**PROMPT**. Exactly the lines from the one containing "Keep writing the" through the one containing "-.0005).build('floor_slab', 'tile', floor)" must be returned; include both ends and nothing else.

**TASK DATA**.
◇ ◇ ◇

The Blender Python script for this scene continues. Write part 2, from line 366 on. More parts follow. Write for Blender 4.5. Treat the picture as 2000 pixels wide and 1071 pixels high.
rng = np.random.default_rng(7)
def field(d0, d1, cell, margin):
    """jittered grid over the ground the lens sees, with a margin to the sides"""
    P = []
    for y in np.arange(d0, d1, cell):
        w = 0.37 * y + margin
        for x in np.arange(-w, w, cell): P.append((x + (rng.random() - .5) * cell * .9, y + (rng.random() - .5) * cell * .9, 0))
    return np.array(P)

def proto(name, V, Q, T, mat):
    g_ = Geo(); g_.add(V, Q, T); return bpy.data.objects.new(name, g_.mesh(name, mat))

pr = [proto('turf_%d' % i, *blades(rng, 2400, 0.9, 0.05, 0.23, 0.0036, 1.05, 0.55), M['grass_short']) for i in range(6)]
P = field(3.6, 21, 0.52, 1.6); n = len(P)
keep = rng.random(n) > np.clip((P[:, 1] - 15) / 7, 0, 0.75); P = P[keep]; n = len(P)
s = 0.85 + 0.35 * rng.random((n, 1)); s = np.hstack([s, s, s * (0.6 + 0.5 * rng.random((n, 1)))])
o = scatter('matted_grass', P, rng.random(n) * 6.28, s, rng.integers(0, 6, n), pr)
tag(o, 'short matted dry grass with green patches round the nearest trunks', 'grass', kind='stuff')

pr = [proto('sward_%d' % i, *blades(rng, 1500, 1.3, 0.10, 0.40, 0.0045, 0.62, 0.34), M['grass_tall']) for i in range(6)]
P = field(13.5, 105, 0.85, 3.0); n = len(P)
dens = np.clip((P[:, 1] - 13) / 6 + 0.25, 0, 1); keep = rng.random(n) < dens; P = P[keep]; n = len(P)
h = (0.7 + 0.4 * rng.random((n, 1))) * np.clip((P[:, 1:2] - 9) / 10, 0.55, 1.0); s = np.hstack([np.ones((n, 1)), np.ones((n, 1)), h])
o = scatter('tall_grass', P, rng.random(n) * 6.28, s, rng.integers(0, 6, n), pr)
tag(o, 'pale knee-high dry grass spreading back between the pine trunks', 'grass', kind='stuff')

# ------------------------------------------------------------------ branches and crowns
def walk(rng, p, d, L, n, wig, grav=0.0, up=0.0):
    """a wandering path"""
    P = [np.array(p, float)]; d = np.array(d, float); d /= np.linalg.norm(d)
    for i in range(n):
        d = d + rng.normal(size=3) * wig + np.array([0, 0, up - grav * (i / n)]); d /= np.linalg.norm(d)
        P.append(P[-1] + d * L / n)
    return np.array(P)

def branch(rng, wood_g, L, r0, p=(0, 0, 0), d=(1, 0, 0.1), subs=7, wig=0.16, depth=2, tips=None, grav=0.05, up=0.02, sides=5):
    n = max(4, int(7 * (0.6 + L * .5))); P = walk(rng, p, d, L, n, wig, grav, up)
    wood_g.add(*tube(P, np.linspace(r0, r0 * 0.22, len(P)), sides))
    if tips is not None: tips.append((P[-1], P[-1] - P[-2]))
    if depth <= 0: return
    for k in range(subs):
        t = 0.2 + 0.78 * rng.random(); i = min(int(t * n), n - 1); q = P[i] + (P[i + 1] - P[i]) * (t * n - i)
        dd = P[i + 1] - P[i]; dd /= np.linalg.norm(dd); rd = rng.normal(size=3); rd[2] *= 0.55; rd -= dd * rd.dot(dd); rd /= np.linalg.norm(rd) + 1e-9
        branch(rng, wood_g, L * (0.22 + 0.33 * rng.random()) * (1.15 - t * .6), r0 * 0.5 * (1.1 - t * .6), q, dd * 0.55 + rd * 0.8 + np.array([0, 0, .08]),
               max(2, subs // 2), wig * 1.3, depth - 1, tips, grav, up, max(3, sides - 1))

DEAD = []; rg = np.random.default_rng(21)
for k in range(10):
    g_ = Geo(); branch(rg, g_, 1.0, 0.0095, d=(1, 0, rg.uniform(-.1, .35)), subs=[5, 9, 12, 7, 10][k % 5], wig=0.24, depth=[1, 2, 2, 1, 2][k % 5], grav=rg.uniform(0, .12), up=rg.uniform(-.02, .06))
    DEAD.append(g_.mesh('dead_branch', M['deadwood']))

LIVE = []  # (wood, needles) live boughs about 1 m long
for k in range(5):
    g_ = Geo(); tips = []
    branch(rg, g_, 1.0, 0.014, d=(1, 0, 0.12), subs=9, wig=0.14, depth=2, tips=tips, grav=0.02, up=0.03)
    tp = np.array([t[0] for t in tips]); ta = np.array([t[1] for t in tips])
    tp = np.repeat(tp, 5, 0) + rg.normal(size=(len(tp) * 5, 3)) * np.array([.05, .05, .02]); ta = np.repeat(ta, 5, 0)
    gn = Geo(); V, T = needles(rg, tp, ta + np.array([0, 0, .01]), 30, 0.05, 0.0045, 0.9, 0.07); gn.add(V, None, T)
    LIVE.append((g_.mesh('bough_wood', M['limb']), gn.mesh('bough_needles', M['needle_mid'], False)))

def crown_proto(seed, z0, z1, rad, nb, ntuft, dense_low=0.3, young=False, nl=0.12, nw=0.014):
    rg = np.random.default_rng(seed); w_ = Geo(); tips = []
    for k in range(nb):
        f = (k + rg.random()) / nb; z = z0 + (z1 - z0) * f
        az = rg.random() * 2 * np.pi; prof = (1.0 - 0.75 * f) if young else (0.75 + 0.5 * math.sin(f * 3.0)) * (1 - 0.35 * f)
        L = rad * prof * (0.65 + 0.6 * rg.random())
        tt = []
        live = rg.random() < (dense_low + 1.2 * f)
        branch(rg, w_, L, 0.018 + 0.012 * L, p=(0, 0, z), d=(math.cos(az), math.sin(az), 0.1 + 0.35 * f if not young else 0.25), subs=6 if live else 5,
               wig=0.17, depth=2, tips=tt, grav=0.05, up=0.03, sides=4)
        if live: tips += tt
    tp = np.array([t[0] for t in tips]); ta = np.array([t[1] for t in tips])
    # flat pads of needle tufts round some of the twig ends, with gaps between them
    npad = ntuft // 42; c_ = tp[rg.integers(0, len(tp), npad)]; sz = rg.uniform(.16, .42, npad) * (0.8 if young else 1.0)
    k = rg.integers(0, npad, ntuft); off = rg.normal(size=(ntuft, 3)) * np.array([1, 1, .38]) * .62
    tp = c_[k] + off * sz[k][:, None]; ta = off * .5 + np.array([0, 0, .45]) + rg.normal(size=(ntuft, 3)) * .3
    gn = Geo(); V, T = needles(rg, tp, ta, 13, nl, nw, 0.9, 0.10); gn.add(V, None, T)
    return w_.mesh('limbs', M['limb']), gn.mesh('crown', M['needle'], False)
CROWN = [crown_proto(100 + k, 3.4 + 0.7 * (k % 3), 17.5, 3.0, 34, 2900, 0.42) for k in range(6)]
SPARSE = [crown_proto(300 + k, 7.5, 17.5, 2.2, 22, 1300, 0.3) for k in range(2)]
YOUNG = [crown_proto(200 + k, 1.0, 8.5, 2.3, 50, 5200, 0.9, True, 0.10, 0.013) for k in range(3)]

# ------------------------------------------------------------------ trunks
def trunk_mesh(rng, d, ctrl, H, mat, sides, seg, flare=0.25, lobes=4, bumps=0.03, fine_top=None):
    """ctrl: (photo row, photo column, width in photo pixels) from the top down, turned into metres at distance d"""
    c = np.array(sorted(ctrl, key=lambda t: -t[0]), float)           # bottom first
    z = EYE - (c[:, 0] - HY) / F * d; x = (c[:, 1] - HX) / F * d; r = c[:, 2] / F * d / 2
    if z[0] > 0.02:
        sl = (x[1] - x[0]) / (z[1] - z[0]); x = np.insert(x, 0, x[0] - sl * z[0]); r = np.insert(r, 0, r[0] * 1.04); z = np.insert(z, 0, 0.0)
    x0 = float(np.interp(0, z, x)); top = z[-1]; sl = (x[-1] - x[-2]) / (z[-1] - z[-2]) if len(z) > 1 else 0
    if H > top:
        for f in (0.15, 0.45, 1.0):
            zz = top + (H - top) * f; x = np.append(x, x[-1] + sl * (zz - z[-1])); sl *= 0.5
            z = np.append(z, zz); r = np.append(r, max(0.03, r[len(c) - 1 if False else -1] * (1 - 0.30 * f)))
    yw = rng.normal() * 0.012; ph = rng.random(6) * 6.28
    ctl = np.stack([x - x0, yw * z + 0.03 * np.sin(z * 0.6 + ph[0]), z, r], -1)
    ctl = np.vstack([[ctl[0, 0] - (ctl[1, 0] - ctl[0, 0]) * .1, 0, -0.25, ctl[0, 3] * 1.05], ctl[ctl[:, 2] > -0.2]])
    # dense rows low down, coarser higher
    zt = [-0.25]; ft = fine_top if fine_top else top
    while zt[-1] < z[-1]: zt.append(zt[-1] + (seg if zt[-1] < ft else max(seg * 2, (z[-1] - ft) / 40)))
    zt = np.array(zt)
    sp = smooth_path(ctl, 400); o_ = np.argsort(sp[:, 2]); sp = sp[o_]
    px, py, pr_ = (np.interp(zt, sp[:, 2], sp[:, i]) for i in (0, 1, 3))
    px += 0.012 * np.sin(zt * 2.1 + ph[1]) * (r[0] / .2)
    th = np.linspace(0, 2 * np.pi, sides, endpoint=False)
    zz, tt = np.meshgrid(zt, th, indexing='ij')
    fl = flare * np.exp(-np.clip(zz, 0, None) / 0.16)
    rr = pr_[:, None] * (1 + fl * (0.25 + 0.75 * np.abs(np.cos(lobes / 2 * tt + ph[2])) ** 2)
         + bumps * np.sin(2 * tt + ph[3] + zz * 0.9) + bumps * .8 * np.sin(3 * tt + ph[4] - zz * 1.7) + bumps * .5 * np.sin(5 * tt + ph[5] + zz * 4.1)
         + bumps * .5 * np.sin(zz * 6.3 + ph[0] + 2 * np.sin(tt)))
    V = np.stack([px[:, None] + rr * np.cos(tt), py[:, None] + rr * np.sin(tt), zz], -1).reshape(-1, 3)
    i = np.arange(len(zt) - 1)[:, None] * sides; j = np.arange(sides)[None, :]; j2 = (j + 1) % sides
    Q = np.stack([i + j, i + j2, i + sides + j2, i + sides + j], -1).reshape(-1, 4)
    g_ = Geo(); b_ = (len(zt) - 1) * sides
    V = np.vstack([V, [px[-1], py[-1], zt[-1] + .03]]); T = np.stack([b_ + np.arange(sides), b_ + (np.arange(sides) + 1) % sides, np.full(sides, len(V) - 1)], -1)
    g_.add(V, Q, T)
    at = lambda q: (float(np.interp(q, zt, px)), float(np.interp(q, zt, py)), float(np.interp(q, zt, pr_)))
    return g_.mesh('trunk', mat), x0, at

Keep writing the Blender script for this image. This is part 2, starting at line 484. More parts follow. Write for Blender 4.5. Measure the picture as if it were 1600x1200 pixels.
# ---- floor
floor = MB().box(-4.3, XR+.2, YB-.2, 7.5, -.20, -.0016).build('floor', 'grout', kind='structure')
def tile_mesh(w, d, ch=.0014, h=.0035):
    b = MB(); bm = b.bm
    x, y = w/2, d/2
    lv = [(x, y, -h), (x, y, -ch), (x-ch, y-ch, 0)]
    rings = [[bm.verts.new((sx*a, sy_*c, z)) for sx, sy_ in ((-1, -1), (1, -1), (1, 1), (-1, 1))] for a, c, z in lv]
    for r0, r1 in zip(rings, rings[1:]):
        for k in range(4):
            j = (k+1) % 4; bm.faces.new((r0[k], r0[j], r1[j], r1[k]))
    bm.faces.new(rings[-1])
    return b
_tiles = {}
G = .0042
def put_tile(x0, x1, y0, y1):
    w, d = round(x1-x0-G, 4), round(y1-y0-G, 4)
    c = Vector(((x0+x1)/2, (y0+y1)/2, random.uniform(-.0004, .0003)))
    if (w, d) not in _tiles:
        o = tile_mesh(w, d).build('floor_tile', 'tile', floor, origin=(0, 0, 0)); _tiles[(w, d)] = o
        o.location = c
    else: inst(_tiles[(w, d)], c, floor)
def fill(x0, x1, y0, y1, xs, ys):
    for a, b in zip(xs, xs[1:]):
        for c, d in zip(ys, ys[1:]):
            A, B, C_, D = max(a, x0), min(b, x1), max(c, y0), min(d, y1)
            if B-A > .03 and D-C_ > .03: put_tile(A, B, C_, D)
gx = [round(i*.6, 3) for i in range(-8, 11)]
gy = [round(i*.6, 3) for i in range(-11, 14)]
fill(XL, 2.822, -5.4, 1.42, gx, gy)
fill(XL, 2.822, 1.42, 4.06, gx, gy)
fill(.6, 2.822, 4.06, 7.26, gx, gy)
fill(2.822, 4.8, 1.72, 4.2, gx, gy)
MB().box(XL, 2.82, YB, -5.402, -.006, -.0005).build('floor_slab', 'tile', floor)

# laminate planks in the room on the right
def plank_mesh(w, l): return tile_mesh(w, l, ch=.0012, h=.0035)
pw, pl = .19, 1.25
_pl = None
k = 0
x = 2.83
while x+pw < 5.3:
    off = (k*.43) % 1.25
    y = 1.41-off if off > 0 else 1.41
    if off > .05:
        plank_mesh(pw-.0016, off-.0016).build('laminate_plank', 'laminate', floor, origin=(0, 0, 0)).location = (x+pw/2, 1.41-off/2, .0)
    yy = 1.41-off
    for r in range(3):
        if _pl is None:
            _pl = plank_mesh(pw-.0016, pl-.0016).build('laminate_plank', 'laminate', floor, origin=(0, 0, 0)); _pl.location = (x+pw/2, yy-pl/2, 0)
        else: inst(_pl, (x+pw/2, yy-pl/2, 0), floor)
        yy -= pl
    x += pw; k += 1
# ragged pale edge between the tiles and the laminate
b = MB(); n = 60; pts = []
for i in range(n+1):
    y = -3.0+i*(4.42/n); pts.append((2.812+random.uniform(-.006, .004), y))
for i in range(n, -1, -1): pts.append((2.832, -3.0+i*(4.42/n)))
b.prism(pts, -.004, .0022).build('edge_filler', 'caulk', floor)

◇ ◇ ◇

**SOLVED PROBLEM**.
Keep writing the Blender script for this image. This is part 2, starting at line 484. More parts follow. Write for Blender 4.5. Measure the picture as if it were 1600x1200 pixels.
# ---- floor
floor = MB().box(-4.3, XR+.2, YB-.2, 7.5, -.20, -.0016).build('floor', 'grout', kind='structure')
def tile_mesh(w, d, ch=.0014, h=.0035):
    b = MB(); bm = b.bm
    x, y = w/2, d/2
    lv = [(x, y, -h), (x, y, -ch), (x-ch, y-ch, 0)]
    rings = [[bm.verts.new((sx*a, sy_*c, z)) for sx, sy_ in ((-1, -1), (1, -1), (1, 1), (-1, 1))] for a, c, z in lv]
    for r0, r1 in zip(rings, rings[1:]):
        for k in range(4):
            j = (k+1) % 4; bm.faces.new((r0[k], r0[j], r1[j], r1[k]))
    bm.faces.new(rings[-1])
    return b
_tiles = {}
G = .0042
def put_tile(x0, x1, y0, y1):
    w, d = round(x1-x0-G, 4), round(y1-y0-G, 4)
    c = Vector(((x0+x1)/2, (y0+y1)/2, random.uniform(-.0004, .0003)))
    if (w, d) not in _tiles:
        o = tile_mesh(w, d).build('floor_tile', 'tile', floor, origin=(0, 0, 0)); _tiles[(w, d)] = o
        o.location = c
    else: inst(_tiles[(w, d)], c, floor)
def fill(x0, x1, y0, y1, xs, ys):
    for a, b in zip(xs, xs[1:]):
        for c, d in zip(ys, ys[1:]):
            A, B, C_, D = max(a, x0), min(b, x1), max(c, y0), min(d, y1)
            if B-A > .03 and D-C_ > .03: put_tile(A, B, C_, D)
gx = [round(i*.6, 3) for i in range(-8, 11)]
gy = [round(i*.6, 3) for i in range(-11, 14)]
fill(XL, 2.822, -5.4, 1.42, gx, gy)
fill(XL, 2.822, 1.42, 4.06, gx, gy)
fill(.6, 2.822, 4.06, 7.26, gx, gy)
fill(2.822, 4.8, 1.72, 4.2, gx, gy)
MB().box(XL, 2.82, YB, -5.402, -.006, -.0005).build('floor_slab', 'tile', floor)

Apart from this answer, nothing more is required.